## WORK TO DO
Print out every line, exactly as written.
-----
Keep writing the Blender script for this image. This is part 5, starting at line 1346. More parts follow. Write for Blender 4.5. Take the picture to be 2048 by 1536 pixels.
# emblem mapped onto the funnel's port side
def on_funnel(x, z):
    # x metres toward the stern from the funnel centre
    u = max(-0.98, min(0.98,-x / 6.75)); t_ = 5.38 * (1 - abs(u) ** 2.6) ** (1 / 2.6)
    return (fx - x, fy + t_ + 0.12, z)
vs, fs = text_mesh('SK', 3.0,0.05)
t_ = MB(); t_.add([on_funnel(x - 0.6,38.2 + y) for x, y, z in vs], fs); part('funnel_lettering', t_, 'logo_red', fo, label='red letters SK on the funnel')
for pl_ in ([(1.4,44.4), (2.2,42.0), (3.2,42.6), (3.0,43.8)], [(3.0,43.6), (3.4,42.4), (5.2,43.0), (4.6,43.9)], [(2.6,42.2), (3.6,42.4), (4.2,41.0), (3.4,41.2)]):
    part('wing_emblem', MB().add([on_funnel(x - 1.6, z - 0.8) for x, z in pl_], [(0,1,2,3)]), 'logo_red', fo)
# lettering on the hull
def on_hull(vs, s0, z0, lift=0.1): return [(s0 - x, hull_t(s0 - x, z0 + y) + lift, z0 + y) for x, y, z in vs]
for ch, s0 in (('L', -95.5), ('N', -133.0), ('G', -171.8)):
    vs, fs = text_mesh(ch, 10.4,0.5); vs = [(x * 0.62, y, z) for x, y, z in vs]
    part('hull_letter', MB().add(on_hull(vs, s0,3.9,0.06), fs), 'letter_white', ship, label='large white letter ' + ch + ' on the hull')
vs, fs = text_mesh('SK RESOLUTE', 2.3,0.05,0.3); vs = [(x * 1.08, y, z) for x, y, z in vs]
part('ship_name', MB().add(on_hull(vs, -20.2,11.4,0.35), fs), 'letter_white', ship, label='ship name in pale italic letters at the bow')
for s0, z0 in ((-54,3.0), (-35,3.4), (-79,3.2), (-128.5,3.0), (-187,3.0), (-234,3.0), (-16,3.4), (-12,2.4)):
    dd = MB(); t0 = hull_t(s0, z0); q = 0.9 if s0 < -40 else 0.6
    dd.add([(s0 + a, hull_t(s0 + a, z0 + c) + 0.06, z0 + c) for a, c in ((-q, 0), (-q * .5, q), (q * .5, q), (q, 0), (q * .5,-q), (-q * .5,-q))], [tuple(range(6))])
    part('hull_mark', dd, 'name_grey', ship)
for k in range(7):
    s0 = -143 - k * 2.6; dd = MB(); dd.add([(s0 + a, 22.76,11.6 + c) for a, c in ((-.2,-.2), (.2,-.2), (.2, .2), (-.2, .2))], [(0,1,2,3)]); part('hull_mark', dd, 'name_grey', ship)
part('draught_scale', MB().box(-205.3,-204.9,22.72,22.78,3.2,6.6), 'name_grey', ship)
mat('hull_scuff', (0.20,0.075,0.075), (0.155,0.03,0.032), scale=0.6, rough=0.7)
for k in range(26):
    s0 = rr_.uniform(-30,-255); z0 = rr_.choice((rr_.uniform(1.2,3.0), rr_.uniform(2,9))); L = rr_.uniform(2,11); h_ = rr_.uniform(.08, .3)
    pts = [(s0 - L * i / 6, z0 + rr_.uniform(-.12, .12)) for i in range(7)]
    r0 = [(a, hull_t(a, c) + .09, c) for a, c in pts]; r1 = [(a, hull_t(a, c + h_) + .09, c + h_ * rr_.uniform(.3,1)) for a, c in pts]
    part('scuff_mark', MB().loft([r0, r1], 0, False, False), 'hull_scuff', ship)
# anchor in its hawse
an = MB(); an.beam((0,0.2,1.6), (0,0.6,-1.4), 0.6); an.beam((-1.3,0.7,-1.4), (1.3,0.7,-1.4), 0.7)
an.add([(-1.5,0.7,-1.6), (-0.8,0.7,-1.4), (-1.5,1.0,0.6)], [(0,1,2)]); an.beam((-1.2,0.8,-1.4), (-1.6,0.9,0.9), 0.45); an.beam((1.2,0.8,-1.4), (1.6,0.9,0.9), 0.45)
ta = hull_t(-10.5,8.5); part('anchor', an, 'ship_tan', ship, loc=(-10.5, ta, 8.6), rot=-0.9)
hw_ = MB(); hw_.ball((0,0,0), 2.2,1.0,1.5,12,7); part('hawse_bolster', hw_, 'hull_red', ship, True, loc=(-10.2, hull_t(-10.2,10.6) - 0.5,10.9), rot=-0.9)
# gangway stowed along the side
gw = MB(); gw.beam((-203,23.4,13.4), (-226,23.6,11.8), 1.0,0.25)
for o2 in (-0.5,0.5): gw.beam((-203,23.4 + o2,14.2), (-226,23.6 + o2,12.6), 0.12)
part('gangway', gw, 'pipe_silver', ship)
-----
## RESPONSE TO THIS TASK
Keep writing the Blender script for this image. This is part 5, starting at line 1346. More parts follow. Write for Blender 4.5. Take the picture to be 2048 by 1536 pixels.
# emblem mapped onto the funnel's port side
def on_funnel(x, z):
    # x metres toward the stern from the funnel centre
    u = max(-0.98, min(0.98,-x / 6.75)); t_ = 5.38 * (1 - abs(u) ** 2.6) ** (1 / 2.6)
    return (fx - x, fy + t_ + 0.12, z)
vs, fs = text_mesh('SK', 3.0,0.05)
t_ = MB(); t_.add([on_funnel(x - 0.6,38.2 + y) for x, y, z in vs], fs); part('funnel_lettering', t_, 'logo_red', fo, label='red letters SK on the funnel')
for pl_ in ([(1.4,44.4), (2.2,42.0), (3.2,42.6), (3.0,43.8)], [(3.0,43.6), (3.4,42.4), (5.2,43.0), (4.6,43.9)], [(2.6,42.2), (3.6,42.4), (4.2,41.0), (3.4,41.2)]):
    part('wing_emblem', MB().add([on_funnel(x - 1.6, z - 0.8) for x, z in pl_], [(0,1,2,3)]), 'logo_red', fo)
# lettering on the hull
def on_hull(vs, s0, z0, lift=0.1): return [(s0 - x, hull_t(s0 - x, z0 + y) + lift, z0 + y) for x, y, z in vs]
for ch, s0 in (('L', -95.5), ('N', -133.0), ('G', -171.8)):
    vs, fs = text_mesh(ch, 10.4,0.5); vs = [(x * 0.62, y, z) for x, y, z in vs]
    part('hull_letter', MB().add(on_hull(vs, s0,3.9,0.06), fs), 'letter_white', ship, label='large white letter ' + ch + ' on the hull')
vs, fs = text_mesh('SK RESOLUTE', 2.3,0.05,0.3); vs = [(x * 1.08, y, z) for x, y, z in vs]
part('ship_name', MB().add(on_hull(vs, -20.2,11.4,0.35), fs), 'letter_white', ship, label='ship name in pale italic letters at the bow')
for s0, z0 in ((-54,3.0), (-35,3.4), (-79,3.2), (-128.5,3.0), (-187,3.0), (-234,3.0), (-16,3.4), (-12,2.4)):
    dd = MB(); t0 = hull_t(s0, z0); q = 0.9 if s0 < -40 else 0.6
    dd.add([(s0 + a, hull_t(s0 + a, z0 + c) + 0.06, z0 + c) for a, c in ((-q, 0), (-q * .5, q), (q * .5, q), (q, 0), (q * .5,-q), (-q * .5,-q))], [tuple(range(6))])
    part('hull_mark', dd, 'name_grey', ship)
for k in range(7):
    s0 = -143 - k * 2.6; dd = MB(); dd.add([(s0 + a, 22.76,11.6 + c) for a, c in ((-.2,-.2), (.2,-.2), (.2, .2), (-.2, .2))], [(0,1,2,3)]); part('hull_mark', dd, 'name_grey', ship)
part('draught_scale', MB().box(-205.3,-204.9,22.72,22.78,3.2,6.6), 'name_grey', ship)
mat('hull_scuff', (0.20,0.075,0.075), (0.155,0.03,0.032), scale=0.6, rough=0.7)
for k in range(26):
    s0 = rr_.uniform(-30,-255); z0 = rr_.choice((rr_.uniform(1.2,3.0), rr_.uniform(2,9))); L = rr_.uniform(2,11); h_ = rr_.uniform(.08, .3)
    pts = [(s0 - L * i / 6, z0 + rr_.uniform(-.12, .12)) for i in range(7)]
    r0 = [(a, hull_t(a, c) + .09, c) for a, c in pts]; r1 = [(a, hull_t(a, c + h_) + .09, c + h_ * rr_.uniform(.3,1)) for a, c in pts]
    part('scuff_mark', MB().loft([r0, r1], 0, False, False), 'hull_scuff', ship)
# anchor in its hawse
an = MB(); an.beam((0,0.2,1.6), (0,0.6,-1.4), 0.6); an.beam((-1.3,0.7,-1.4), (1.3,0.7,-1.4), 0.7)
an.add([(-1.5,0.7,-1.6), (-0.8,0.7,-1.4), (-1.5,1.0,0.6)], [(0,1,2)]); an.beam((-1.2,0.8,-1.4), (-1.6,0.9,0.9), 0.45); an.beam((1.2,0.8,-1.4), (1.6,0.9,0.9), 0.45)
ta = hull_t(-10.5,8.5); part('anchor', an, 'ship_tan', ship, loc=(-10.5, ta, 8.6), rot=-0.9)
hw_ = MB(); hw_.ball((0,0,0), 2.2,1.0,1.5,12,7); part('hawse_bolster', hw_, 'hull_red', ship, True, loc=(-10.2, hull_t(-10.2,10.6) - 0.5,10.9), rot=-0.9)
# gangway stowed along the side
gw = MB(); gw.beam((-203,23.4,13.4), (-226,23.6,11.8), 1.0,0.25)
for o2 in (-0.5,0.5): gw.beam((-203,23.4 + o2,14.2), (-226,23.6 + o2,12.6), 0.12)
part('gangway', gw, 'pipe_silver', ship)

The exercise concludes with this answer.